YOUR TASK:
Copy from the first line below down to and including the line with "C = sc.collection". Skip the pictures.
§ §
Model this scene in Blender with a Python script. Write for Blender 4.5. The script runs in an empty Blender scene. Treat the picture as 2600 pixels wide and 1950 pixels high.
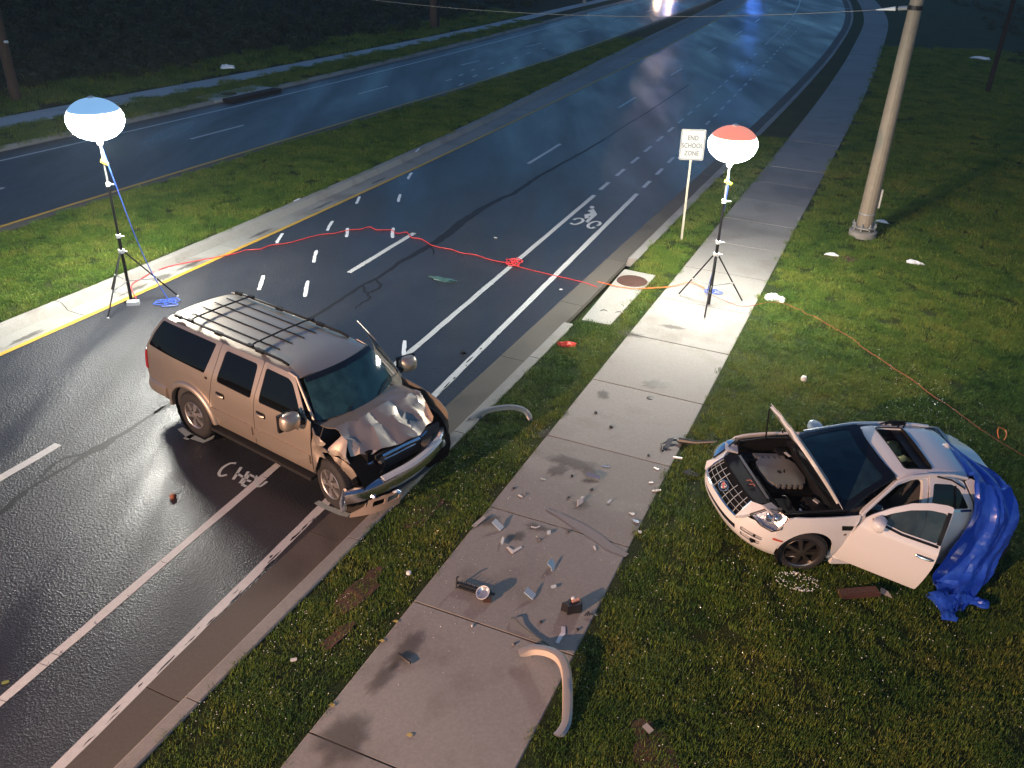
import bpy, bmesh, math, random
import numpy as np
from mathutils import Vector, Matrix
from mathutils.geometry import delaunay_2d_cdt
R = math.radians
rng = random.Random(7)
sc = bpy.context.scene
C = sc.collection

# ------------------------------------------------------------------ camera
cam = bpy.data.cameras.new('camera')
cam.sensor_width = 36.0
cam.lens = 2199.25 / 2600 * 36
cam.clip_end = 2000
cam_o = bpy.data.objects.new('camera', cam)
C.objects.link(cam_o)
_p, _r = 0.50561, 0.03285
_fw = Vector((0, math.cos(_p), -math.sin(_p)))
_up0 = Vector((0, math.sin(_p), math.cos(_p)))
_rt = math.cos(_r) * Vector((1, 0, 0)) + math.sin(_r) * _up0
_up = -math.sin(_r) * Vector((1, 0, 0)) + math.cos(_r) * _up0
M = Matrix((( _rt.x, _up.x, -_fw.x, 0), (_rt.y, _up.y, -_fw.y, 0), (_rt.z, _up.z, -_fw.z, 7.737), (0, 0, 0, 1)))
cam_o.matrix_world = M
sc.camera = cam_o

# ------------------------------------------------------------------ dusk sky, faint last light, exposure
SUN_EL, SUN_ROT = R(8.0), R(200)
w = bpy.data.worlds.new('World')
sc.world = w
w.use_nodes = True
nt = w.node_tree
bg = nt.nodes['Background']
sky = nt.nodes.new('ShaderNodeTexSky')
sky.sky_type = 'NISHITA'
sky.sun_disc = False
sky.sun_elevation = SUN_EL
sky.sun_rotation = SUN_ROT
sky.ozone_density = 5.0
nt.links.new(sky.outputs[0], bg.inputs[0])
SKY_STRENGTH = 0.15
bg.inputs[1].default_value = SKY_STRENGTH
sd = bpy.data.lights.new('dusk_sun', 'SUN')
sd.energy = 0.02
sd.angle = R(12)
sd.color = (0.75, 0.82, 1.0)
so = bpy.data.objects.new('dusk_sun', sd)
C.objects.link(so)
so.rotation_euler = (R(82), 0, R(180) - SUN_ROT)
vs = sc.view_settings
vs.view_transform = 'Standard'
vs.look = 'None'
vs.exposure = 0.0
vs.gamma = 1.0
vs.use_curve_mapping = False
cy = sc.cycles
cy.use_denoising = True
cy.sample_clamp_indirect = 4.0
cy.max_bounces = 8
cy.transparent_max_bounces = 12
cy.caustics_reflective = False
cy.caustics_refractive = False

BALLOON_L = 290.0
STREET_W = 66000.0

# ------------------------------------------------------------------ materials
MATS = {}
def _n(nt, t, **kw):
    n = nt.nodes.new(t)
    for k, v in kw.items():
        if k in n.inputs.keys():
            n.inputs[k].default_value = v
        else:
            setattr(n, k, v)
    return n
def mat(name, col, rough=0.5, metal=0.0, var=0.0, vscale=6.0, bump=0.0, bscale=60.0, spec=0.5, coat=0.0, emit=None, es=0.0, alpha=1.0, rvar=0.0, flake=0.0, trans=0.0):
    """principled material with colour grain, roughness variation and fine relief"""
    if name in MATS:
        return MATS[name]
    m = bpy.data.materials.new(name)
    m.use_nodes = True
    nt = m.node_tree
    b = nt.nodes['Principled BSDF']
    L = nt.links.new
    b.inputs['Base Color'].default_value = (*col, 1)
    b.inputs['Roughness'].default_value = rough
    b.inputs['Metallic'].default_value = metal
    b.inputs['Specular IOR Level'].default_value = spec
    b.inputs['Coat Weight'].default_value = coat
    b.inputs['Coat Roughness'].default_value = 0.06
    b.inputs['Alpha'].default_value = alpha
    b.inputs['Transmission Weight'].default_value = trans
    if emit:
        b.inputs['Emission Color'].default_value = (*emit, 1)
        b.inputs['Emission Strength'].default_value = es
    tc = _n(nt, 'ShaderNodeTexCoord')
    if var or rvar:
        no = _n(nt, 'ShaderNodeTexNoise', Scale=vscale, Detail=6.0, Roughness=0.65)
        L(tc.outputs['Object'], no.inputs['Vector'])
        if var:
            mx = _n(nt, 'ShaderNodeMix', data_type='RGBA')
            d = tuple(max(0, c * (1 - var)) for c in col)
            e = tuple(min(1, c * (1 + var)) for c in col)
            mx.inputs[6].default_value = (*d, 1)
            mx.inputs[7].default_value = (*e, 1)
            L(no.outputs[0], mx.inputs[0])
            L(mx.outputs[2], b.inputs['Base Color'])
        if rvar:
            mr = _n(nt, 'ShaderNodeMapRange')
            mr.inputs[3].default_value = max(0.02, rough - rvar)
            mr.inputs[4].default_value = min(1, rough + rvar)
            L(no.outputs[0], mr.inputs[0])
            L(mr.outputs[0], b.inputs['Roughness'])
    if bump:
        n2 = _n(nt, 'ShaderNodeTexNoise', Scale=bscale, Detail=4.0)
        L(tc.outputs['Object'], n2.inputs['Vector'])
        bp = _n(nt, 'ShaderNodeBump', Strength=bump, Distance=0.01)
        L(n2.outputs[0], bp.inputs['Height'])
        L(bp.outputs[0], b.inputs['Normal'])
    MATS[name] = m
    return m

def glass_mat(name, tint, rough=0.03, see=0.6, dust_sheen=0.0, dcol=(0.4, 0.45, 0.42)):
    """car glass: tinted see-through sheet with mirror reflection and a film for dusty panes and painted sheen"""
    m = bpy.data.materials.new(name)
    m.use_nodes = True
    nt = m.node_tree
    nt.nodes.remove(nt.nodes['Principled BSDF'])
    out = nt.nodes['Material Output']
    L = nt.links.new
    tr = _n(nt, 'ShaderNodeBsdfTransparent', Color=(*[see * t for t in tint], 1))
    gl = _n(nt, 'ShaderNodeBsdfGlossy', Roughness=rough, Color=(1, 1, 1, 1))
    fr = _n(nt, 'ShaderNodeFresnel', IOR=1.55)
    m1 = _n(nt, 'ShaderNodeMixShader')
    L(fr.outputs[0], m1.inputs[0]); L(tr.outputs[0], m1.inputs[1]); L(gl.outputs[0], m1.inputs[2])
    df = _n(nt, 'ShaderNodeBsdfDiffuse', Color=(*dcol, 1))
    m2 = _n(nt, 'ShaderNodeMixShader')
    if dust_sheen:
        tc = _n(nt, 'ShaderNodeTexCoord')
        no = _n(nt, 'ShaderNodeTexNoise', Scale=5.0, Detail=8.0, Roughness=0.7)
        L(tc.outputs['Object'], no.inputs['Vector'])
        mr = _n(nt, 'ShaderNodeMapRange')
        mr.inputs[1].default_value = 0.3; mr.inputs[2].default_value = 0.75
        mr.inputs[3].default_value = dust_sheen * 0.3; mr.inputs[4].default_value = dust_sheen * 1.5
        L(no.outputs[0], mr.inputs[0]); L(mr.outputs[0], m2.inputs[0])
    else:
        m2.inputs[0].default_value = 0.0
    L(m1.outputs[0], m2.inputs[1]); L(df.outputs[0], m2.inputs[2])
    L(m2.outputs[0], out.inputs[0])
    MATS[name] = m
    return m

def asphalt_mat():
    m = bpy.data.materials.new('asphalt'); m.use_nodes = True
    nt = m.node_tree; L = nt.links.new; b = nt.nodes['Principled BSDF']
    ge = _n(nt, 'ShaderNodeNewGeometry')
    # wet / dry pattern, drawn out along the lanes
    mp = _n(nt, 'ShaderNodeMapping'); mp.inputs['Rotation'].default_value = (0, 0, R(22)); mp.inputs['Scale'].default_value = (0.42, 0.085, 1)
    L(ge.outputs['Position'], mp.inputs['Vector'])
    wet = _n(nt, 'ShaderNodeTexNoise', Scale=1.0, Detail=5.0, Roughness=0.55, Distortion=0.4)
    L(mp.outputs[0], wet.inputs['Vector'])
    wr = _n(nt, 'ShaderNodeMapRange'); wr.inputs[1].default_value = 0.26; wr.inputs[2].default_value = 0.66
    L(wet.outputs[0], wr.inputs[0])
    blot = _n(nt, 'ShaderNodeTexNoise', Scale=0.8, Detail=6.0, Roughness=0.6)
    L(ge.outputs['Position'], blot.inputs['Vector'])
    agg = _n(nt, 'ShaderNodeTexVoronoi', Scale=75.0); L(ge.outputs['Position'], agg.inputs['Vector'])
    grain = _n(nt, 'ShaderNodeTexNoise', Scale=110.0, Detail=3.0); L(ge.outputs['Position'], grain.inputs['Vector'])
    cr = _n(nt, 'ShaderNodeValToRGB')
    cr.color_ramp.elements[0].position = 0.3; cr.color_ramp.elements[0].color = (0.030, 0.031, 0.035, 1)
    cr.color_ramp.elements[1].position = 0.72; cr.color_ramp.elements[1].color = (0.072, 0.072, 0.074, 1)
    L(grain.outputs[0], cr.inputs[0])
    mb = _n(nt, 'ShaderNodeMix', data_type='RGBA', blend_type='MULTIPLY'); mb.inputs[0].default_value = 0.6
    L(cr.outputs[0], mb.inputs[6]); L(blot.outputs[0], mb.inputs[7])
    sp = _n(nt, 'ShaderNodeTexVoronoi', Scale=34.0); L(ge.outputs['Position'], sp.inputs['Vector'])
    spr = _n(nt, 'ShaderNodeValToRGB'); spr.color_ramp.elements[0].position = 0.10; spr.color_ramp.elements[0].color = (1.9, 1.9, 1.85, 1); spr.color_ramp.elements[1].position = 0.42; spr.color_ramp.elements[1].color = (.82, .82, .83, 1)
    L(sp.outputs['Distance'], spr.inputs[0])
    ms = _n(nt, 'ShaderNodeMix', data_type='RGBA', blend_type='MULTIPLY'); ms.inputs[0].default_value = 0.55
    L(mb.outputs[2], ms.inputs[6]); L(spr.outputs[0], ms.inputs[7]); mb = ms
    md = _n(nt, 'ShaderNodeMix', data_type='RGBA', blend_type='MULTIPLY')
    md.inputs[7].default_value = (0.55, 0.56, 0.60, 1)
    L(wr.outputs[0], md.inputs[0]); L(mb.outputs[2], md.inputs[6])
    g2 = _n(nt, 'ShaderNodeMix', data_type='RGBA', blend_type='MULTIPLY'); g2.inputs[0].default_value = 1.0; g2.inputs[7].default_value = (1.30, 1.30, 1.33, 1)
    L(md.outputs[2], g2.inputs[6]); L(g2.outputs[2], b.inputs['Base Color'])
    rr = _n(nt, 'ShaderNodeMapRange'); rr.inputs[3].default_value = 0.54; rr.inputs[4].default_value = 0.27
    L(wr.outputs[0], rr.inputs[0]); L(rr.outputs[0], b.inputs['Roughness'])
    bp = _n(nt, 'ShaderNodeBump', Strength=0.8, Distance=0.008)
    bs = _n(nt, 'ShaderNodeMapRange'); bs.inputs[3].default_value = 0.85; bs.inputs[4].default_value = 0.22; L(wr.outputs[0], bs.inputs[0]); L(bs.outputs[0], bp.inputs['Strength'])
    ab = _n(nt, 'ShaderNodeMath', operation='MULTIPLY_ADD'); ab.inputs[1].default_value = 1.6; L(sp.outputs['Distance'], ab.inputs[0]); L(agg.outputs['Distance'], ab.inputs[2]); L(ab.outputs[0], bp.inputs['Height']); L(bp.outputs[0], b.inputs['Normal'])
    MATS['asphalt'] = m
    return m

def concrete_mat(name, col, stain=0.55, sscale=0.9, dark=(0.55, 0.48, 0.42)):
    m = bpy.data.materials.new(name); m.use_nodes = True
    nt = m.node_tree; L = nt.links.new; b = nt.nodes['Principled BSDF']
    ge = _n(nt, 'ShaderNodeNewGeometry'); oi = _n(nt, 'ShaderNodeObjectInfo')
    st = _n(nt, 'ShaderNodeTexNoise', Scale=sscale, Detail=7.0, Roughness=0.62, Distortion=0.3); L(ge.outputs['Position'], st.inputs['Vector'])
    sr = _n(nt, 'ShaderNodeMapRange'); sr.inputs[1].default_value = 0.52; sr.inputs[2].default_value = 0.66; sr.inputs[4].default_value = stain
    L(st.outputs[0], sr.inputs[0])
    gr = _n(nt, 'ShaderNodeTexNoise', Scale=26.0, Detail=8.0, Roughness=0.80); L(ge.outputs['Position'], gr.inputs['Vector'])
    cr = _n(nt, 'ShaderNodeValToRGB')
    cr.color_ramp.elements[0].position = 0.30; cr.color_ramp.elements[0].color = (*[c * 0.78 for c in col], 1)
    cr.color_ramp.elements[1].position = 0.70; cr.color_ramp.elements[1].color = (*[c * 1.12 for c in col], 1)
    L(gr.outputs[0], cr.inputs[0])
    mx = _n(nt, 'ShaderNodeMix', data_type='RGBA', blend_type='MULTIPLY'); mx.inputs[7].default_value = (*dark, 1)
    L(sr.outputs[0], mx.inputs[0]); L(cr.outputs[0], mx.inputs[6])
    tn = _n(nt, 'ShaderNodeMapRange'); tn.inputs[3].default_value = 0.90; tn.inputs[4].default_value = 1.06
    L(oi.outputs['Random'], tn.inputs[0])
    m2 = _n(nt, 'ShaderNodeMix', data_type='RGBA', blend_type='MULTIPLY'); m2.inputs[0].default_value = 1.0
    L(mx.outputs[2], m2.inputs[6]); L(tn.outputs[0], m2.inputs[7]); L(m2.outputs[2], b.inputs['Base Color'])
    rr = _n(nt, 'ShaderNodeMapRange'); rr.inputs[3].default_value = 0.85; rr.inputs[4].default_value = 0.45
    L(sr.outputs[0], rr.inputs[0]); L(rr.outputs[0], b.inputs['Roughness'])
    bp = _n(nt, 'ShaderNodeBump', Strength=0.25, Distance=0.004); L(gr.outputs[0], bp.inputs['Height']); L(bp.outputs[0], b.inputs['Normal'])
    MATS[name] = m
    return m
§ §
TASK SOLUTION:
Model this scene in Blender with a Python script. Write for Blender 4.5. The script runs in an empty Blender scene. Treat the picture as 2600 pixels wide and 1950 pixels high.
import bpy, bmesh, math, random
import numpy as np
from mathutils import Vector, Matrix
from mathutils.geometry import delaunay_2d_cdt
R = math.radians
rng = random.Random(7)
sc = bpy.context.scene
C = sc.collection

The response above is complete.